Moneybox

Putting a Police Officer In Every School Would Cost At Least $5.5 Billion a Year

In a somewhat unhinged press conference, National Rifle Association head Wayne LaPierre argued that instead of regulating guns better we should have a police officer in every school. He suggested we could pay for it by cutting foreign aid.

According to the National Center for Education Statistics there are 98,817 K-12 schools in the United States. The Bureau of Labor Statistics says cops make $55,000 a year. So we could put $5.4 billion as the low level estimate of the cost. Cops obviously have health care benefits and pension and disability benefits for police offers tend to be fairly costly so the real price would be higher than that.

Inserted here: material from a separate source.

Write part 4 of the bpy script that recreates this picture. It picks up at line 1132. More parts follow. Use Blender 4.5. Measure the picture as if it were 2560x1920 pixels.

At any rate, on both the policing side and the gun control side it would be a mistake to focus too much on spectacular school massacres. What happened at Sandy Hook was terrible, but at least 78 people have been shot and killed in America since then. If you want to regulate guns more strictly, the smart play is to focus on the portable concealable handguns that are widely used in those “ordinary” crimes and if you want to spend billions on hiring new police officers the smart play to focus on deploying them in the high-crime neighborhoods where most of the murdering happens. Obviously one would hope that a less-armed, lower-crime society would also feature fewer monstrous massacres as a side benefit but concentrating our policing resources on static defense of K-12 schools would be foolish.